This Year’s UN General Assembly Feels More Irrelevant Than Ever

The American president will be late to the proceedings due to a more prestigious funeral, and the leaders of Communist China and Russia won’t attend at all.

AP/Mary Altaffer
Visitors to the United Nations headquarters take photos at the General Assembly speaker's podium September 16, 2022. AP/Mary Altaffer

UNITED NATIONS —  President George W. Bush once warned against turning the United Nations into an “ineffective, irrelevant debating society.” As the annual General Assembly’s debate opens tomorrow, the question is whether the UN is even that relevant. 

Tradition has it that the president of America, the host country, is the second head of state to speak on the first day of the September gabfest, after Brazil. Yet, this year President Biden will miss the opening; instead he will address the assembly some time Wednesday morning — perhaps following Iran’s president.

Mr. Biden’s absence is due to a more prestigious world gathering than the General Assembly: the funeral of Queen Elizabeth II. America’s view on world affairs thus will not — at least for this UN gathering — be in the immediate forefront. 
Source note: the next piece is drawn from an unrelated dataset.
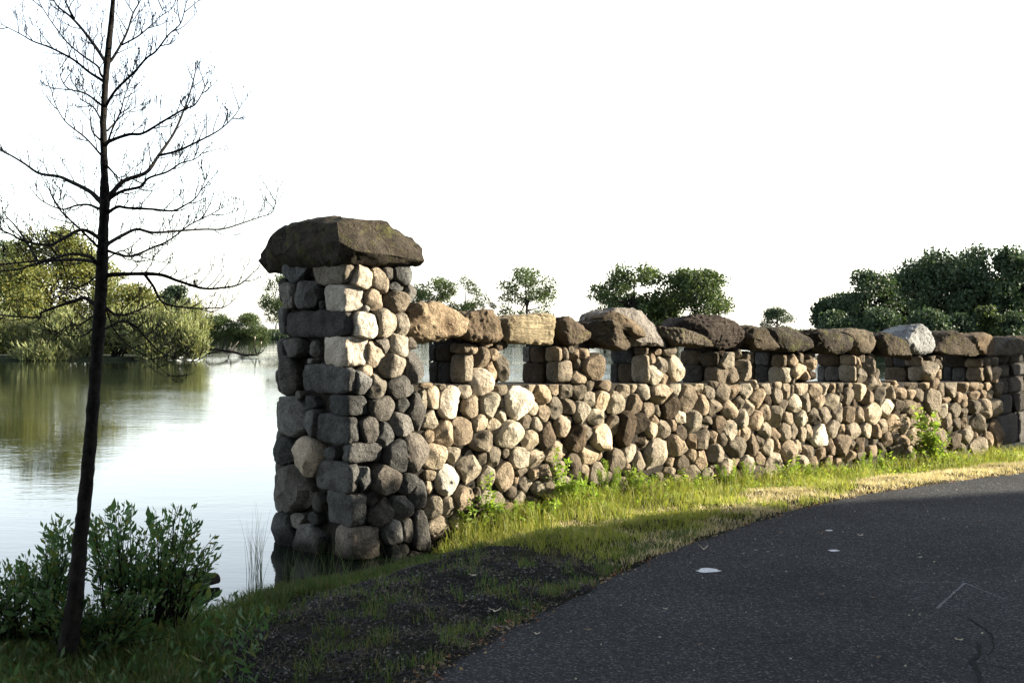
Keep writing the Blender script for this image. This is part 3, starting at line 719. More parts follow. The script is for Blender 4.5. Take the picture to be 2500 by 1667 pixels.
for fr, pts, mt, ov, amp, fwd in CAPS:
    ox, oy, sc = FR[fr]; P = [(ox + x / sc, oy + y / sc) for x, y in pts]
    W_ = [wall_pt(x, y, ov * .45 + fwd * .5) for x, y in P]; c = sum(W_, Vector()) / len(W_)
    hgt = max(p.z for p in W_) - min(p.z for p in W_)
    cloud = []
    for p in W_:
        r = (p - c) * .99; p = c + r
        cloud.append(p)
        cloud.append(c + r * .80 + N * (ov * .5 + random.uniform(-.015, .02)))
        cloud.append(c + r * .93 + N * (ov * .28))
        bk = c + U * r.dot(U) * .92 + Z * r.z * .86 - N * (TW * .75 + ov * .3)
        cloud.append(bk); cloud.append(c + U * r.dot(U) * .75 + Z * r.z * .68 - N * (TW * 1.05 + ov * .4 + random.uniform(-.04, .04)))
    me = hull_rock('cap', cloud, 8, amp * 1.05, 4.5, 0, .016, 13)
    cc = recentre(me)
    o = put('cap_stone', me, M[mt], wall); o.location = cc - wall.location
# flat bedding slabs under the caps close the gap above each post
beds = []
for (xa, xb, _) in POSTS:
    s0, _z = wall_uv(xa, 900); s1, _z = wall_uv(xb, 900)
    for k in range(2):
        w = (s1 - s0) * .5 + .05
        me = block_mesh('bed', (w / 2, TW / 2 - .02, .05), 4, 6, .010)
        s = s0 + w * (k + .5) - .02
        beds.append(place_block('stone', me, WP + U * s + Z * (z_cap(s) + .045) - N * (TW / 2 - .005), U, N, M['s2'], wall))
join_objs('bedding_slabs', beds, M['s2'], wall)

# ------------------------------------------------------------------ the further wall, its shade put into dark stone
wall2 = empty('stone_wall', W2 + U2 * 1.5, 'recessed wall of large squared blocks in stone darkened for shade beyond the end of the long parapet at right', 'wall')
child('mortar_core', box_mesh('core', W2, U2, N2, -.3, 5.5, -.5, z_cap(wall_end) + .1, -.5, -.03), M['mortar'], wall2, False)
zz = -.15
for hgt in (.36, .52, .30, .26, .2, .3):
    s = -.15 - random.uniform(0, .4)
    while s < 5.4:
        w = random.uniform(.5, 1.1); me = block_mesh('blk', (w / 2 - .008, .12, hgt / 2 - .008), 7, 7, .012)
        place_block('stone', me, W2 + U2 * (s + w / 2) + Z * (zz + hgt / 2) - N2 * .08, U2, N2, M['p1'], wall2)
        s += w
    zz += hgt
s = -.35
for k in range(3):
    w = (2.1, 1.3, 1.6)[k]; top = EYE - (832 - HY) / F * 17.2 + .02; bot = EYE - (876 - HY) / F * 17.0
    cl = []
    for x, z in ((0, .25), (.08, .8), (.3, 1), (.7, .95), (.95, .7), (1, .3), (.8, 0), (.4, -.08), (.1, 0)):
        for d, f_ in ((.22, .85), (.10, 1), (-.4, 1), (-.6, .8)):
            cl.append(W2 + U2 * (s + w * (.5 + (x - .5) * f_)) + Z * (bot + (top - bot) * (.5 + (z - .5) * f_)) + N2 * d)
    me = hull_rock('cap', cl, 7, .02, 6, 1, .01); cc = recentre(me); o = put('cap_stone', me, M['cap_dark'], wall2); o.location = cc - wall2.location
    s += w * .96
# concrete walk in front of it
a = W2 - U2 * .3 + N2 * .02
vs = [a, a + U2 * 5.5, a + U2 * 5.5 + N2 * 1.0, a + N2 * .62]
hz = float(base_h(np.array(8.0), 0)); me = mesh_from('walk', [Vector((p.x, p.y, z)) for z in (hz - .2, hz + .02) for p in vs], [(3, 2, 1, 0), (4, 5, 6, 7), (0, 1, 5, 4), (1, 2, 6, 5), (2, 3, 7, 6), (3, 0, 4, 7)])
M['concrete'] = simple_noise_mat('pale_concrete', [(.35, (.15, .145, .135)), (.65, (.22, .21, .20))], 9, bumpd=.006)
bm = bmesh.new(); bm.from_mesh(me); bmesh.ops.recalc_face_normals(bm, faces=bm.faces[:]); bm.to_mesh(me); bm.free()
tag(put('pavement', me, M['concrete'], None, False), 'short pale concrete pavement at the foot of the dark recessed wall', kind='structure')

# ------------------------------------------------------------------ the pillar
pil = empty('stone_pillar', C0 + U * .37 - N * .55, 'tall square fieldstone pillar standing in the water at the wall end under a wide dark slab', 'pillar')
PT = 2.62                                    # top of the masonry
BAT = .055                                    # batter of the front, metres per metre
def corner(z): return C0 + N * (PT - z) * BAT
PL, PE = .75, 1.17                            # front length, end length
NF = (N + Z * BAT).normalized()
def front_uv(px, py):
    p = on_plane(px, py, Vector((C0.x, C0.y, PT)), NF); return (p - C0).dot(U), p.z
def end_uv(px, py):
    p = on_plane(px, py, C0, -U); return -(p - C0).dot(N), p.z
# core: slightly smaller than the faces
ins = .07; vs = []
for z in (-.8, PT):
    c = corner(z); vs += [c + U * ins - N * ins, c + U * (PL + (PT - z) * .015 - ins) - N * ins, c + U * (PL + (PT - z) * .015 - ins) - N * (PE + (PT - z) * (BAT + .03) - ins), c + U * ins - N * (PE + (PT - z) * (BAT + .03) - ins)]
vs = [Vector((v.x, v.y, -.8 if k < 4 else PT)) for k, v in enumerate(vs)]
child('mortar_core', mesh_from('core', vs, [(3, 2, 1, 0), (4, 5, 6, 7), (0, 1, 5, 4), (1, 2, 6, 5), (2, 3, 7, 6), (3, 0, 4, 7)]), M['mortar'], pil, False)
S1, S2 = (620, 480, 3.136), (620, 940, 3.136)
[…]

This General Assembly is not all useless: After their countries have been feuding for decades, President Erdogan of Turkey will plead with Prime Minister Lapid of Israel to close a deal on running gas through Turkey to Europe from the eastern Mediterranean. Other bilateral meetings may be used to shore up alliances and overcome disputes; in some cases, they may serve to deepen animosities. 
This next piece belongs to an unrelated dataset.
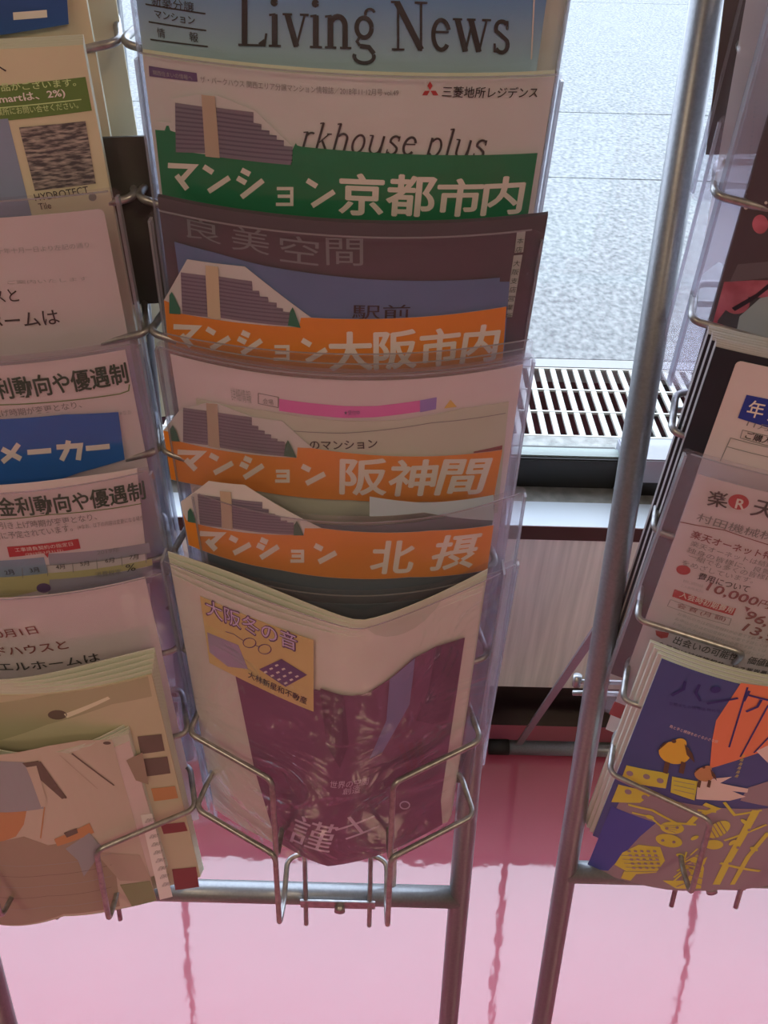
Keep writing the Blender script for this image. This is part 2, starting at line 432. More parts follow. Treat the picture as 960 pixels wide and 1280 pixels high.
def magazine(fr, label, cat, u0, u1, v0, v1, n0, pages=5, fan=.0012, pitch=.0006, cover=None, pg=None, group=None, name='magazine', du=0.0, waves=0.0):
    """pages behind a cover; every page a sheet of its own"""
    o = thing(name, base(fr, v1, (u0+u1)/2), label, cat, group)
    ph = random.random()*6
    for i in range(pages):
        k = pages-i
        sheet(fr, 'page', rect(u0-du*k, u1+du*k*.6, v0-fan*k, v1-.001), n0+i*pitch, pitch*.7, pg or OFFW, o,
              fn=(lambda u, v, k=k: waves*k*math.sin(u*34+ph+k*.3)*max(0, 1-v/.09)) if waves else None)
    c = sheet(fr, 'cover', rect(u0, u1, v0, v1), n0+pages*pitch, pitch*.8, cover or WHITE, o)
    return o, n0+pages*pitch+pitch*.8

# ================================================================== SETTING
FLOOR = noisy('glossy_pink_floor', (.50, .085, .15), (.54, .095, .165), scale=(2, 2, 2), rough=.4)
nt, N, L, b = nodes(FLOOR)
b.inputs['Coat Weight'].default_value = 1; b.inputs['Coat Roughness'].default_value = .045; b.inputs['Coat IOR'].default_value = 1.95
tc = N.new('ShaderNodeTexCoord'); nz = N.new('ShaderNodeTexNoise'); nz.inputs['Scale'].default_value = 16; nz.inputs['Detail'].default_value = 3
bp = N.new('ShaderNodeBump'); bp.inputs['Strength'].default_value = .05; bp.inputs['Distance'].default_value = .01
L.new(tc.outputs['Object'], nz.inputs['Vector']); L.new(nz.outputs[0], bp.inputs['Height']); L.new(bp.outputs[0], b.inputs['Coat Normal'])
ASPH = noisy('pale_stone_paving', (.095, .105, .108), (.26, .275, .27), scale=(55, 40, 40), rough=.9, bump=.3, detail=15, lo=.3, hi=.7, bscale=120)
ROOMW = noisy('warm_plaster', (.22, .18, .14), (.26, .22, .18), scale=(3,)*3, rough=.8)
BOARD = noisy('pale_wood_board', rgb(208, 224, 218), rgb(236, 248, 242), scale=(70, 70, 3), rough=.5, nscale=1.6, detail=5, lo=.3, hi=.7)
KICK = mat('black_kick_board', (.006, .005, .006), .35)
DARKW = mat('dark_brown_edge', (.035, .022, .018), .4)
SILLW = mat('white_laminate_sill', (.55, .62, .68), .3)
LEDGE = noisy('grey_stone_ledge', (.16, .155, .14), (.24, .235, .21), scale=(60,)*3, rough=.7)
DFRAME = mat('dark_bronze_frame', (.02, .02, .019), .4, .3)
ALU = mat('light_aluminium', (.30, .31, .36), .4, .3)
GRATE = mat('galvanised_grate', (.40, .40, .36), .45, .2)
GRAN = noisy('granite_kerb', (.17, .18, .17), (.30, .31, .29), scale=(40,)*3, rough=.7, detail=10)

WY = .92
struct(box('floor', -2.6, 2.6, -3.6, 1.1, -.04, 0, FLOOR))
struct(box('ceiling', -2.6, 2.6, -3.6, 1.1, 2.7, 2.74, ROOMW))
struct(box('wall_left', -2.64, -2.6, -3.6, 1.1, 0, 2.7, ROOMW))
struct(box('wall_right', 2.6, 2.64, -3.6, 1.1, 0, 2.7, ROOMW))
struct(box('wall_back', -2.64, 2.64, -3.64, -3.6, 0, 2.7, ROOMW))
struct(box('wall_front', -2.6, 2.6, WY+.012, 1.1, 0.0, .452, ROOMW))
for i, (a, c) in enumerate(((-2.6, -1.2), (-1.196, .9), (.904, 2.6))):
    p = struct(box('trim_1' if i == 0 else 'trim_1.%03d' % i, a, c, WY, WY+.012, .113, .452, BOARD)); p['label'] = 'pale wood grain panel below the window'
struct(box('baseboard_front', -2.6, 2.6, WY+.004, WY+.012, 0, .113, KICK))
struct(box('trim_2', -2.6, 2.6, WY-.006, WY+.01, .452, .477, DARKW))
s = struct(box('trim_3', -2.6, 2.6, WY-.006, .969, .477, .4785, SILLW))
struct(box('trim_4', -2.6, 2.6, .969, 1.1, .452, .4785, LEDGE))
w = bpy.data.objects.new('window_1', None); col.objects.link(w); w.location = (0, 1.02, .478); w['kind'] = 'structure'
box('bottom_rail', -2.6, .345, 1.003, 1.04, .4785, .531, DFRAME, w, .002)
box('bottom_rail', .345, 2.6, .985, 1.04, .505, .547, ALU, w, .002)
box('gasket', .345, 2.6, .99, 1.04, .4785, .505, KICK, w)
box('glass_bead', -2.6, .345, 1.010, 1.03, .531, .5335, mat('glazing_bead', (.25, .3, .28), .3), w)
box('top_rail', -2.6, 2.6, 1.003, 1.04, 2.42, 2.7, DFRAME, w)
for x in (-2.6, 2.56): box('side_stile', x, x+.04, 1.003, 1.04, .53, 2.42, DFRAME, w)
box('pane', -2.56, 2.56, 1.018, 1.024, .53, 2.42, GLASS, w)

# outside
struct(box('ground', -9, 9, 1.1, 1.742, -.05, -.002, GRAN))
struct(box('kerb', -9, 9, 1.742, 1.851, -.05, 0, GRAN))
KERBW = mat('pale_kerb', (.30, .29, .25), .6)
struct(box('gutter_edge', -9, 9, 2.215, 2.262, -.05, 0.002, mat('pale_concrete_edge', (.27, .28, .28), .7)))
struct(box('grate_channel_floor', -9, 9, 1.851, 2.215, -.30, -.28, mat('black_channel', (.006, .006, .006), .8)))
for a_, b_ in ((1.80, 1.851), (2.215, 2.262)): struct(box('grate_channel_side', -9, 9, a_, b_, -.30, -.051, MATS['black_channel']))
# paving slabs beyond, joints recessed
pv = bpy.data.objects.new('pavement', None); col.objects.link(pv); pv.location = (0, 5, -.02); pv['kind'] = 'structure'
rows = [2.262, 3.956, 5.09, 8.9, 15.5]
for j, (y0, y1) in enumerate(zip(rows, rows[1:])):
    xs = [-7.5, -4.0, -.55+.3*(j % 2), 2.6+.4*(j % 2), 6.0, 9.5]
    if j != 3: xs = [-8.9, 9.4]
    for x0, x1 in zip(xs, xs[1:]):
        box('paving_slab', x0+.006, x1-.006, y0+.004, y1-.004, -.02, 0, ASPH, pv, .004)
box('joint_bed', -9, 9.5, 2.262, 15.5, -.05, -.015, mat('joint_mortar', (.03, .03, .03), .9), pv)

# drain grate
g = thing('drain_grate', (.3, 2.03, 0), 'galvanised steel drain grate with slanting slots outside the window', 'grate')
bm = bmesh.new(); box_bm(bm, -.0075, .0075, 1.853, 2.213, -.008, 0); me0 = bpy.data.meshes.new('grate_bar'); bm.to_mesh(me0); bm.free()
me0.materials.append(GRATE); me0.transform(Matrix.Translation(-g.location))
x = -.75; i = 0
while x < 1.75:
    o = bpy.data.objects.new('grate_bar', me0); col.objects.link(o); o.parent = g; o.location = (x, 0, 0); x += .0335
for y in (1.853, 1.972, 2.087, 2.208):
    box('cross_bar', -.78, 1.78, y-.003, y+.003, -.006, .001, GRATE, g)

# ceiling lamps (real lamps of the room, behind the viewer)
for i, (x, y) in enumerate(((-1.1, -1.0), (1.1, -1.0), (-1.1, -2.6), (1.1, -2.6))):
    t = thing('ceiling_lamp', (x, y, 2.7), 'square warm ceiling lamp panel %s' % ('nearer the window, left', 'nearer the window, right', 'by the back wall, left', 'by the back wall, right')[i], 'lamp', 'ceiling lamp panels')
    box('frame', x-.32, x+.32, y-.32, y+.32, 2.685, 2.7, mat('lamp_frame', (.7, .7, .7), .5), t)
    em = MATS.get('lamp_diffuser')
    if not em:
        em = mat('lamp_diffuser', (.9, .9, .9)); em.node_tree.nodes['Principled BSDF'].inputs['Emission Color'].default_value = (*LAMP_COL, 1)
        em.node_tree.nodes['Principled BSDF'].inputs['Emission Strength'].default_value = 1.5
    box('diffuser', x-.29, x+.29, y-.29, y+.29, 2.682, 2.686, em, t)
    ld = bpy.data.lights.new('lamp_light', 'AREA'); ld.shape = 'SQUARE'; ld.size = .55; ld.energy = LAMP_W; ld.color = LAMP_COL
    lo = bpy.data.objects.new('lamp_light', ld); col.objects.link(lo); lo.location = (0, 0, -.03); lo.parent = t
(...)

Yet, it is historically the American president, as the leader of the free world, who delegates always wanted most to hear from and with whom they clamored for some face time. No longer. America now is part and parcel of the debating society that Mr. Bush once warned about. 
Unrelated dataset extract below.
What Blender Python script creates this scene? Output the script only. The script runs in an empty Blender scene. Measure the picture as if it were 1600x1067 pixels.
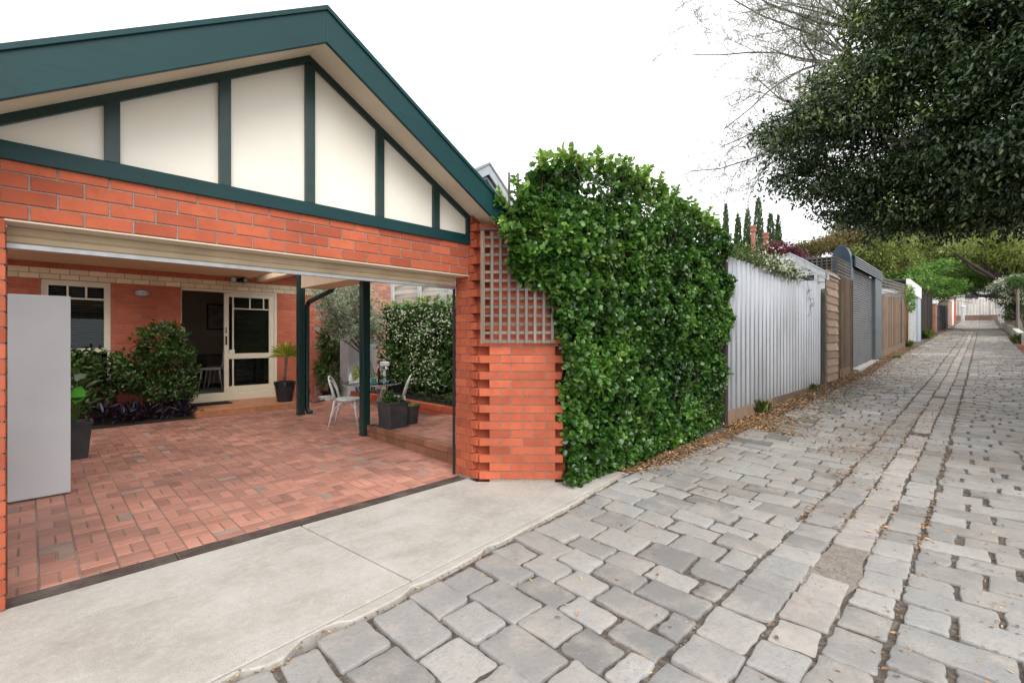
import bpy, math, random
import numpy as np
from mathutils import Vector, Matrix, noise as mnoise

R = math.radians
random.seed(7)
rng = np.random.default_rng(11)
scene = bpy.context.scene
COL = scene.collection

# ------------------------------------------------------------------ frame of reference
# X runs along the lane / garage front, Y runs into the property, z = 0 is the drain line.
EYE = 1.49
FX, FY = 0.7173, 0.6968           # viewing direction, used only to turn measurements into places
RX, RY = 0.6968, -0.7173
FOC = 733.0


def spot(px, py, t):
    """A measured direction and a depth in metres -> a place in the world."""
    u = (px - 800) / FOC
    return Vector(((FX + u * RX) * t, (FY + u * RY) * t, EYE - (py - 526) / FOC * t))


def interp(x, tab):
    return float(np.interp(x, [a for a, b in tab], [b for a, b in tab]))


PROFILE = [(-30, -.5), (-5, -.08), (0, -.02), (4, 0), (6, .01), (8, .035), (11, .12), (14.5, .23), (19, .34),
           (23, .57), (32, .92), (41, 1.26), (52, 1.81), (74, 2.56), (97, 3.95), (150, 7.0)]


def P(x):
    return interp(x, PROFILE)


def fence_y(x):
    return 3.12 - .02 * x


def right_y(x):
    return -1.53 - .0135 * x


# ------------------------------------------------------------------ mesh building
def world_loc(o):
    v = Vector((0, 0, 0))
    while o is not None:
        v += o.location
        o = o.parent
    return v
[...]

The first clue that UN diplomats are at a loss to address world issues is when they start calling for “reform” of the organization itself — especially when it comes to Turtle Bay’s most prestigious organ, the Security Council: Making it more representative of today’s world than the one that existed when the UN was founded in the aftermath of WWII has long been the topic of seemingly endless debates.

After dismissing the idea for decades, America now promotes it. 

“We should forge consensus around sensible and credible proposals to expand the Security Council’s membership,” America’s UN ambassador, Linda Thomas-Greenfield, told reporters last week. She promised that reforming the Security Council — where five countries, including America, have permanent, veto-wielding seats — would be high on Mr. Biden’s agenda this week. 

In reality, the only way to make the UN a more effective body would be to remove the word “reform” from its vocabulary. There is a very good reason why adding others to the Permanent 5, as the veto powers are known, has failed so many times: The five powers, each for different reasons, would veto adding new members to their exclusive club. 

Sure, having two European countries among the five, while other continents are unrepresented, does not well reflect the current global state of affairs, but does anyone expect Britain or France to cede their permanent seats? Also, could South Africa, Egypt, or Nigeria agree on which of them would represent their continent? How about South America? Should it be represented by Brazil, Argentina, or — for argument’s sake — Venezuela?

Then again, the 15-member Security Council is increasingly paralyzed under the leadership of the current five powers, unable to agree on anything. Expanding it would likely make it even less effective.

This reporter once suggested to a former American UN ambassador, John Bolton, that rather than expanding, shrinking the council would improve it: One rotating seat would represent each continent, and only the top world powers, China and America, would have veto power. Mr. Bolton nodded approvingly, except for one point: “Only one country should have the veto power,” he said: America.

Yet, today’s Washington is eager, at least in theory, to dilute America’s veto-wielding status in order to make the council “more representative.” 

No wonder President Raisi told Leslie Stahl of “60 Minutes” last night that he doesn’t believe meeting Mr. Biden would be “beneficial.” After his administration killed a woman, Masha Amini, for not properly wearing the mandatory head cover, the Iranian president is expected to be a hot “get” for American interviewers eager to debate him over the existence of the Holocaust and such. 

Unlike Messrs. Raisi and Biden, President Xi of Communist China and Russia’s president won’t even show up at Turtle Bay this week. They instead met last week at the Shanghai Forum in Uzbekistan, where Beijing promised additional financing for Russia’s Ukraine war, while Tehran vowed to resupply the Kremlin with extra killer drones. 

The forum was established with the specific aim of replacing America as the guarantor of the world’s order. Its participants play hard ball while America mistakenly believes that ineffective debating societies, like Turtle Bay’s, can maintain world order.